The rollercoaster of a year that was 2020 concluded with rental apartment vacancy rates in Toronto hitting a record high in the fourth quarter.
According to Q4-2020 rental market results, a vacancy rate of 5.7% is now being reported for the fourth quarter of last year, up 1.1% from the fourth quarter of 2019. This rate also marks a 50-year high when looking at historical CMHC survey data for Toronto dating back to 1971. What’s more, the report said the overall vacancy rate for the GTA was 4.6% in Q4-2020, up from 1% in Q4-2019.
When looking at the GTA as a whole, average monthly rents were down 8% year-over-year to $2,289, declining 3.9% year-over-year on a per square foot basis to $3.19 psf.
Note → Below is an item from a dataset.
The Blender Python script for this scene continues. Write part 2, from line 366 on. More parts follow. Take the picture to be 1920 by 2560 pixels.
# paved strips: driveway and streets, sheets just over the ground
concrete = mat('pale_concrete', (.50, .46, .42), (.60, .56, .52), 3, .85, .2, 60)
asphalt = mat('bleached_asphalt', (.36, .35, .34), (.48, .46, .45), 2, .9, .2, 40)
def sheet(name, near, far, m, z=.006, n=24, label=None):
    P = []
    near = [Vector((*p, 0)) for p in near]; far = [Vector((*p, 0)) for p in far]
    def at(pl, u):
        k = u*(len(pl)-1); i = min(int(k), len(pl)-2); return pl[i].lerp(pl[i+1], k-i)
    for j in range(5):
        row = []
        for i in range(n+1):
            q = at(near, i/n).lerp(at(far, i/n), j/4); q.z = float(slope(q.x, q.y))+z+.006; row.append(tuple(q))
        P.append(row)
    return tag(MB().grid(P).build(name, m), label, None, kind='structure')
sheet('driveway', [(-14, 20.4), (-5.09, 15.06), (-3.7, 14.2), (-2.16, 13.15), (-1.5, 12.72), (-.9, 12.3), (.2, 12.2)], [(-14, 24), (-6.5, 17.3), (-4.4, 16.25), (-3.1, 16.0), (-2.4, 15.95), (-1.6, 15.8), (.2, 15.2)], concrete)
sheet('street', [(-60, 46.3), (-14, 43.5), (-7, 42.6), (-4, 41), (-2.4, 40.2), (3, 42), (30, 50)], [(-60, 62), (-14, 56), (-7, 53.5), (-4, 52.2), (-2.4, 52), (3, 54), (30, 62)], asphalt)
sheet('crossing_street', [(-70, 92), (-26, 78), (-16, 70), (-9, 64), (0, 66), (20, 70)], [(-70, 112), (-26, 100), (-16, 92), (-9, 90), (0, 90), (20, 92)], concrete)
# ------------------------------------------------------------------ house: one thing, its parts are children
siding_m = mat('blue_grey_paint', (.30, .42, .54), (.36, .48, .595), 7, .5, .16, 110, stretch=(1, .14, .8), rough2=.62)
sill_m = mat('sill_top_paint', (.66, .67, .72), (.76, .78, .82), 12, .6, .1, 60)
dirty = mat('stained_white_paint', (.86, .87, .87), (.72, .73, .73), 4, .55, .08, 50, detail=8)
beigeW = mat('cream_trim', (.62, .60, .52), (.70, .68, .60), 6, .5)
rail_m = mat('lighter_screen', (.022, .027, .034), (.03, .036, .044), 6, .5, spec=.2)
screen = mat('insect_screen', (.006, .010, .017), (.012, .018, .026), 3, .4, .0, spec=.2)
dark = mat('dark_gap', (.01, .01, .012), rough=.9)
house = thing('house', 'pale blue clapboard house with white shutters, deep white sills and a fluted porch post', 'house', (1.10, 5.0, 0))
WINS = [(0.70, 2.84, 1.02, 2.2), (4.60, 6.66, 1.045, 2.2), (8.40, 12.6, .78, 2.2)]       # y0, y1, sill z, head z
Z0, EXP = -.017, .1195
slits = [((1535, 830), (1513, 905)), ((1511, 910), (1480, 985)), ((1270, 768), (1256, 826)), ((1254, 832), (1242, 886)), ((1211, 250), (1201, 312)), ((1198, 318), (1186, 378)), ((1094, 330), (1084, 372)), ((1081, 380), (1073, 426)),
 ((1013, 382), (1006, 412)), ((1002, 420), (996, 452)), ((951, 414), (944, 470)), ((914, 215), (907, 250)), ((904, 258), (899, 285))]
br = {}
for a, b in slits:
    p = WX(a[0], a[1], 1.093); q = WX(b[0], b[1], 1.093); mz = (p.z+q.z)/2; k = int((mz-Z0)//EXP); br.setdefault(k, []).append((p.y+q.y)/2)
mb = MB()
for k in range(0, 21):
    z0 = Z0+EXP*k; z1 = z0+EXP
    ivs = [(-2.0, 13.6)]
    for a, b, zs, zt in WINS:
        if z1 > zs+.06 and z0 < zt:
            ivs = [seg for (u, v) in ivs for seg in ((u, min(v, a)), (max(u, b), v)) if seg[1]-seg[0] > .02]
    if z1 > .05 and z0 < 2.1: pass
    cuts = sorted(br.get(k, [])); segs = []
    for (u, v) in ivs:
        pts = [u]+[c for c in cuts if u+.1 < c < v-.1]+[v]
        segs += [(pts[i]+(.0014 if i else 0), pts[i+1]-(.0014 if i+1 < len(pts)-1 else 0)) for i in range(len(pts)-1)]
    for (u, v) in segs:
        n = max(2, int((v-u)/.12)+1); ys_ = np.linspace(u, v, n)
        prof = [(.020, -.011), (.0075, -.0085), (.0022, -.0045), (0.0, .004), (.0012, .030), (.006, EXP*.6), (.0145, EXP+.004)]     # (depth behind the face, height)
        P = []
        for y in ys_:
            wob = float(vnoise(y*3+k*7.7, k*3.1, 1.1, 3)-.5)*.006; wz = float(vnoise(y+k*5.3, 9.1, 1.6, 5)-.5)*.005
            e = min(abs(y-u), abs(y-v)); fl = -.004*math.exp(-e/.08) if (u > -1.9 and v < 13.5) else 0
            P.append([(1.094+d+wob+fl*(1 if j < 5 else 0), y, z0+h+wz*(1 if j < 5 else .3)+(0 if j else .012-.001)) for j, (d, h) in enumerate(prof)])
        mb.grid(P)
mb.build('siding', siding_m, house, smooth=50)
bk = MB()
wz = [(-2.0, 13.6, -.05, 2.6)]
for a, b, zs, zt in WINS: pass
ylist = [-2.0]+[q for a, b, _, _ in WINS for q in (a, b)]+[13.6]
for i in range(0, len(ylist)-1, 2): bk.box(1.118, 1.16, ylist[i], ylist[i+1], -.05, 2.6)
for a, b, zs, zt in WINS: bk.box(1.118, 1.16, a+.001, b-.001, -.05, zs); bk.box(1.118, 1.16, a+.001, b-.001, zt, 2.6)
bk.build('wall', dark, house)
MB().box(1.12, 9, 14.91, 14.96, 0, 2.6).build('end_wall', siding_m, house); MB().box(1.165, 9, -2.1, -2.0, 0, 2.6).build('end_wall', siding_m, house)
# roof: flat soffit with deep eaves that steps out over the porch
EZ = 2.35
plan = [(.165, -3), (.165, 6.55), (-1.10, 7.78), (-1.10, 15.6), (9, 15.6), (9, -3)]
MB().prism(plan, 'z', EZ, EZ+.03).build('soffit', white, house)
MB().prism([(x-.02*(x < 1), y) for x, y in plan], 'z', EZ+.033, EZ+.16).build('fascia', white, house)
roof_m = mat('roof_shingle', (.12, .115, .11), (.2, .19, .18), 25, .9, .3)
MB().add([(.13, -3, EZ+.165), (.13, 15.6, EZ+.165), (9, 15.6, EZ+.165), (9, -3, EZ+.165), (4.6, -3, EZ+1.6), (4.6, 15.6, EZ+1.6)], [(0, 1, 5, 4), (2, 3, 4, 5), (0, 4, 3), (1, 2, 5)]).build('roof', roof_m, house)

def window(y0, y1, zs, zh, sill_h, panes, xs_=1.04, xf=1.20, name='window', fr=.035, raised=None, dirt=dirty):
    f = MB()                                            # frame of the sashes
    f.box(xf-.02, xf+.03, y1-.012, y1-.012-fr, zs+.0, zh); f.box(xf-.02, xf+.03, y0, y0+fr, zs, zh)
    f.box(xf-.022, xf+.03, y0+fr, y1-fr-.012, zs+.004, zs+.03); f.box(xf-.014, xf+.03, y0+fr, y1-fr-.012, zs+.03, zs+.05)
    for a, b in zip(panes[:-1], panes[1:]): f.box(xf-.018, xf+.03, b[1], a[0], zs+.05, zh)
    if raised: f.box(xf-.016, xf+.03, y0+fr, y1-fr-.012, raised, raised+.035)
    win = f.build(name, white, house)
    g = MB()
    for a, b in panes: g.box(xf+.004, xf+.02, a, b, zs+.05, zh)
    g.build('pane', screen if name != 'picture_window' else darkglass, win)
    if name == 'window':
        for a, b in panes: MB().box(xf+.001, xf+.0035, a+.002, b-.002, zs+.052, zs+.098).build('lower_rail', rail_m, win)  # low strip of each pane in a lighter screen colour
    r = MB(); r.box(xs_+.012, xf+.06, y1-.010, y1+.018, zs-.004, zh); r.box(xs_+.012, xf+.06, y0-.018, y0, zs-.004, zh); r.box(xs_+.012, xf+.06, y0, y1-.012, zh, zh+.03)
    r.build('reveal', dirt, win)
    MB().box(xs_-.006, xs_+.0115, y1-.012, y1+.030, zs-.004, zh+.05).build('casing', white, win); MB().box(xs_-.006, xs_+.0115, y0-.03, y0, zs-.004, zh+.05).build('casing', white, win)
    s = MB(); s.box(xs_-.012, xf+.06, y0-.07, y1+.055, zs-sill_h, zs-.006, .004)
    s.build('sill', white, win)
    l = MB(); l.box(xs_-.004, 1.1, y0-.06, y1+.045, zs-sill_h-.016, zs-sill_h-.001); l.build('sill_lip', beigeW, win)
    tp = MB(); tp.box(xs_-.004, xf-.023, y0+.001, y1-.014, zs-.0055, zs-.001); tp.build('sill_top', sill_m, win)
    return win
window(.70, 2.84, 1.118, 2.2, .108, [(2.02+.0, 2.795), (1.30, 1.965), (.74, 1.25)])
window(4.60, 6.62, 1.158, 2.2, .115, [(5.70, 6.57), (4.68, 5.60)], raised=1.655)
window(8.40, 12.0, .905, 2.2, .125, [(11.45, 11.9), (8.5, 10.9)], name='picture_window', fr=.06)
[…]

However, when excluding new buildings typically offering higher rents that finished construction in 2020, average GTA purpose-built rents declined 8.9% year-over-year or down 5.7% on a per square foot basis.
The decline in rents was additional to incentives, as the majority of rental buildings surveyed continued offering incentives in the fourth quarter to attract new tenants, which included perks such as two months’ free rent for new residents.
Looking ahead, 18 rental projects (15 in Toronto and three in the 905) totalling 4,977 units are scheduled for completion in the GTA in 2021, representing the highest total since 1993.
According to the data, rental lease transactions in the GTA increased 25% to a record high of 38,366 units, while the number of units that became available for rent increased by 46%. This resulted in a 162% annual increase in year-end active listings to a record high 8,066 units.